Scene modeling code data
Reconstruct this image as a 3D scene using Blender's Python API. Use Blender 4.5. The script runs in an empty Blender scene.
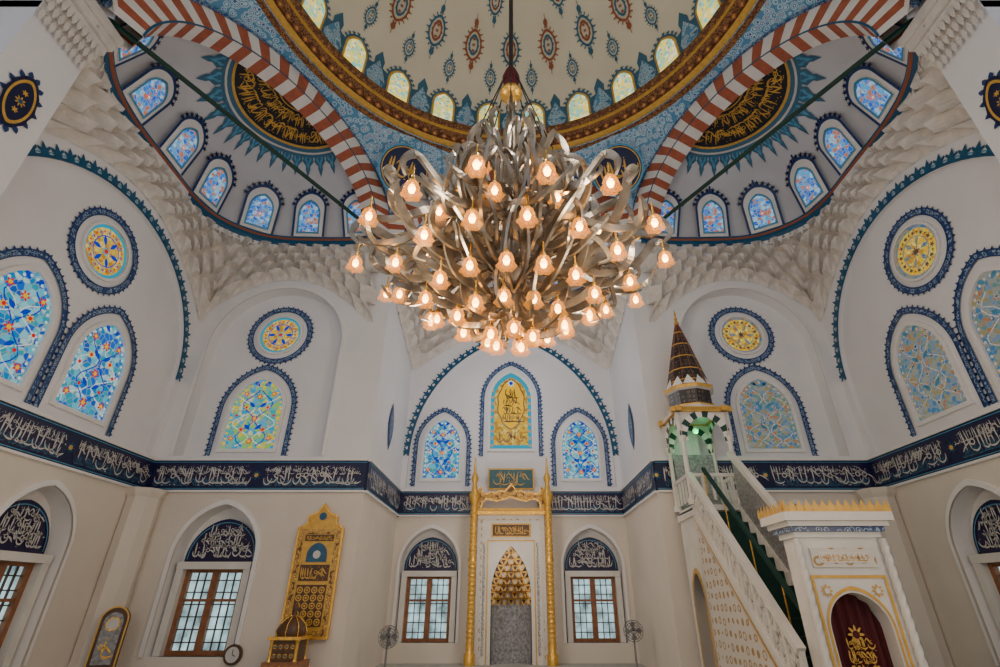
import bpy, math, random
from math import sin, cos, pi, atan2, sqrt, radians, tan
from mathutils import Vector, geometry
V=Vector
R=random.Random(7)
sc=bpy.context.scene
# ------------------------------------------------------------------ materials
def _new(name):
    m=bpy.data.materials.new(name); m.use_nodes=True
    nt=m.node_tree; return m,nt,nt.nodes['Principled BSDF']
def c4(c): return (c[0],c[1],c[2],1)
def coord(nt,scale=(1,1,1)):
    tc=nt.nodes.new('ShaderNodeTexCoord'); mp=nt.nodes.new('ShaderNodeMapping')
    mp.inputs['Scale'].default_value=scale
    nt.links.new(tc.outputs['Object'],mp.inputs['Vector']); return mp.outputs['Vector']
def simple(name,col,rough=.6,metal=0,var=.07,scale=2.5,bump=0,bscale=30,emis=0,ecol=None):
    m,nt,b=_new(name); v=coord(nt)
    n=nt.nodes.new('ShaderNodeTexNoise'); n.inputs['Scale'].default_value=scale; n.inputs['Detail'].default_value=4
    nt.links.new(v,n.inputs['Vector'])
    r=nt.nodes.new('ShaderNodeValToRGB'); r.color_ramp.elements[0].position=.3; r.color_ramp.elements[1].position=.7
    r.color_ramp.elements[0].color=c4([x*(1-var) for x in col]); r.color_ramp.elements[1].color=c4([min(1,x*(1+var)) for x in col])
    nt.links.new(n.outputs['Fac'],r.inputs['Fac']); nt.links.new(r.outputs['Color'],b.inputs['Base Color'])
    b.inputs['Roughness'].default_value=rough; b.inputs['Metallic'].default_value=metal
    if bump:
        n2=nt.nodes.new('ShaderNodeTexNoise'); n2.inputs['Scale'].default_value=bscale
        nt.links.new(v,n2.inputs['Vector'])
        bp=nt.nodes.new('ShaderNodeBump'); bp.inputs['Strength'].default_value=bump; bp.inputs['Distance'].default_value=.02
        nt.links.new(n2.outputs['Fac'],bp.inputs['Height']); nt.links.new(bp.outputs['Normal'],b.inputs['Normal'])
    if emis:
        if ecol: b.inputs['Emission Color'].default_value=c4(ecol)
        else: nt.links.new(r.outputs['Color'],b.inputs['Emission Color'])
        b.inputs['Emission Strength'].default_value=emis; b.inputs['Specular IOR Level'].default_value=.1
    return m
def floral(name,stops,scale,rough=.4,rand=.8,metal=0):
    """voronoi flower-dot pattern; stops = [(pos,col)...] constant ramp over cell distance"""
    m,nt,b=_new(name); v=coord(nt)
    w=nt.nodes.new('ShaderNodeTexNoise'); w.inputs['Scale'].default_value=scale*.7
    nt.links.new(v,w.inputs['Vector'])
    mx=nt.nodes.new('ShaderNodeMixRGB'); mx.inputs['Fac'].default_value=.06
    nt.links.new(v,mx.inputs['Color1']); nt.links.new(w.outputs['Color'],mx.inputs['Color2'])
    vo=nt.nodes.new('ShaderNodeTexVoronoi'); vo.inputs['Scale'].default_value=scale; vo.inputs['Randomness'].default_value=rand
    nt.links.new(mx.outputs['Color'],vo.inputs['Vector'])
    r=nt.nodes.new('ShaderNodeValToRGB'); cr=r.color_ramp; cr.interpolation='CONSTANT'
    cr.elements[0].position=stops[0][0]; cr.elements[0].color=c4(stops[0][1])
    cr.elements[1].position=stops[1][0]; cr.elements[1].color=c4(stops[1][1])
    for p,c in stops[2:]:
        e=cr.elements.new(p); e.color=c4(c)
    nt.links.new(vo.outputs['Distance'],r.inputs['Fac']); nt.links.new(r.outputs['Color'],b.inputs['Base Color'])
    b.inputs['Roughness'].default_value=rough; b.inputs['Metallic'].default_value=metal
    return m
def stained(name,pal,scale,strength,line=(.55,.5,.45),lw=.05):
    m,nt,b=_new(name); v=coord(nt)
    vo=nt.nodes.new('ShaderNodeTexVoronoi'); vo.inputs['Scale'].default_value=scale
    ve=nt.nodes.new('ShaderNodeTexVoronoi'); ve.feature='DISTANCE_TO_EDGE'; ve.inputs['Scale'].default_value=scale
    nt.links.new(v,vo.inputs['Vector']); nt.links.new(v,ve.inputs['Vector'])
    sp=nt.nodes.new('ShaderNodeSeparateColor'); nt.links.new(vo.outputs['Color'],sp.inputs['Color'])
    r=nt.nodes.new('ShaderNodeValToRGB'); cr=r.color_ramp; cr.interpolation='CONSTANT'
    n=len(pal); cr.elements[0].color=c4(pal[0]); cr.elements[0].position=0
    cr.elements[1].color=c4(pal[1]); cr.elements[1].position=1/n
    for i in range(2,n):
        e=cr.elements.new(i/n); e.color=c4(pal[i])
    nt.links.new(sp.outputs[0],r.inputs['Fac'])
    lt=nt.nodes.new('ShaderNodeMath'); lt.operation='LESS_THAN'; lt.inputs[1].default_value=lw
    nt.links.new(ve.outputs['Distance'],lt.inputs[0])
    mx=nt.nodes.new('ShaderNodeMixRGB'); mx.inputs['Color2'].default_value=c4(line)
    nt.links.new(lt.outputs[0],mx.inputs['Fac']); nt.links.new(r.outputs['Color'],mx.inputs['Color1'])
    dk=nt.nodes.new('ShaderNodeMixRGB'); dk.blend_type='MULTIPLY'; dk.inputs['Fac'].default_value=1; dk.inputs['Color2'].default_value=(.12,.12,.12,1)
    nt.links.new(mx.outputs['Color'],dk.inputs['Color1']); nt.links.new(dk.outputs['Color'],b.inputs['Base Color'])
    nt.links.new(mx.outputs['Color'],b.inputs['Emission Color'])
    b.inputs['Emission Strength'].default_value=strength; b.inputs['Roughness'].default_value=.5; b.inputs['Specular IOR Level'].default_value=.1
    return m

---

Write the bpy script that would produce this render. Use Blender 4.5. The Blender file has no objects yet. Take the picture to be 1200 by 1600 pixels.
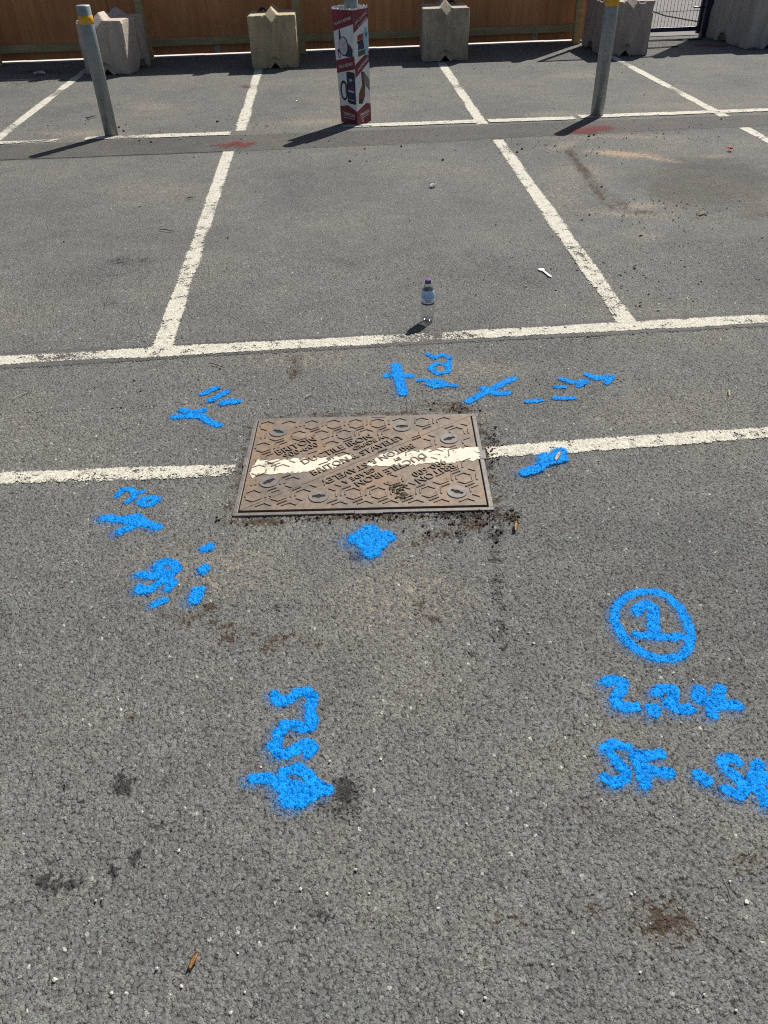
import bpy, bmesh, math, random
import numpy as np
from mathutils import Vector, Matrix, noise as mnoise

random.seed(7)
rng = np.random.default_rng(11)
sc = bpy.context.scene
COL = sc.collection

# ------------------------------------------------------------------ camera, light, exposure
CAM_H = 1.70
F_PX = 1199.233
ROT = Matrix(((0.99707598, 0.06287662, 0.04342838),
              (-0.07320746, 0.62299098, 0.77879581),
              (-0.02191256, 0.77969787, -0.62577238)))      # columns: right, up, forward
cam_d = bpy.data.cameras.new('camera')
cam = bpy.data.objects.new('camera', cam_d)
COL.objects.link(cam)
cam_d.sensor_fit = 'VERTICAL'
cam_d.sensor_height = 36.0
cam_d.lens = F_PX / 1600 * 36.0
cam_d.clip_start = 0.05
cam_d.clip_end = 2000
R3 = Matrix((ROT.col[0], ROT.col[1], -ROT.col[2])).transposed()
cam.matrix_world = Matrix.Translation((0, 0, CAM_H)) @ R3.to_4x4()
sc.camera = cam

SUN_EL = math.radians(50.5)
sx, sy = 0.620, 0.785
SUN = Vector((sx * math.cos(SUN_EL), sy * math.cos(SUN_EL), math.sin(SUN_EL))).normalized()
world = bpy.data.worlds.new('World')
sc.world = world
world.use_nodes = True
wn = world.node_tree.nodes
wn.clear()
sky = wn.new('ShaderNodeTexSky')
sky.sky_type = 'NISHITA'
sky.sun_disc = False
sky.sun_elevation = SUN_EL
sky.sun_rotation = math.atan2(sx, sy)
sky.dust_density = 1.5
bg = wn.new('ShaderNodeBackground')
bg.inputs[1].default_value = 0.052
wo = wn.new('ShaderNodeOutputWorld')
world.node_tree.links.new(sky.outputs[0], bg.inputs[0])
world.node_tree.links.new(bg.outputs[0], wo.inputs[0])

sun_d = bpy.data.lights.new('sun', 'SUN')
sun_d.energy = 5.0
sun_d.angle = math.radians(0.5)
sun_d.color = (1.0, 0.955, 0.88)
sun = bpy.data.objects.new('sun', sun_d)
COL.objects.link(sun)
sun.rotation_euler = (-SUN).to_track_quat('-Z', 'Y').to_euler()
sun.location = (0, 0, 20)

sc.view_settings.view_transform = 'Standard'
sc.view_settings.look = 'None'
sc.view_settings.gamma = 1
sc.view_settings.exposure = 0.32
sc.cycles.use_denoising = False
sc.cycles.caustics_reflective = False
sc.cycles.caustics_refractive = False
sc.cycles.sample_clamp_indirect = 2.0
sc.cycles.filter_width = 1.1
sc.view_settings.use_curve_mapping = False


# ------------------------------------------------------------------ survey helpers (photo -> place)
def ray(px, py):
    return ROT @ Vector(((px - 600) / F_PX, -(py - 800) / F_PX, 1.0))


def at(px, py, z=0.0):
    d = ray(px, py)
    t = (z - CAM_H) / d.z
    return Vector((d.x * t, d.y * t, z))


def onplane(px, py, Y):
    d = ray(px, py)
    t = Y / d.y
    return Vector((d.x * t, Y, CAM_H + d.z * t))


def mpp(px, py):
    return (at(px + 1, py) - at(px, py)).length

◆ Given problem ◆
Repeat exactly the lines above, from the line that contains "Write the bpy" down through the line that contains "from mathutils import Vector, Matrix, noise". Include both of those lines and none of the pictures.

◆ Expected output ◆
Write the bpy script that would produce this render. Use Blender 4.5. The Blender file has no objects yet. Take the picture to be 1200 by 1600 pixels.
import bpy, bmesh, math, random
import numpy as np
from mathutils import Vector, Matrix, noise as mnoise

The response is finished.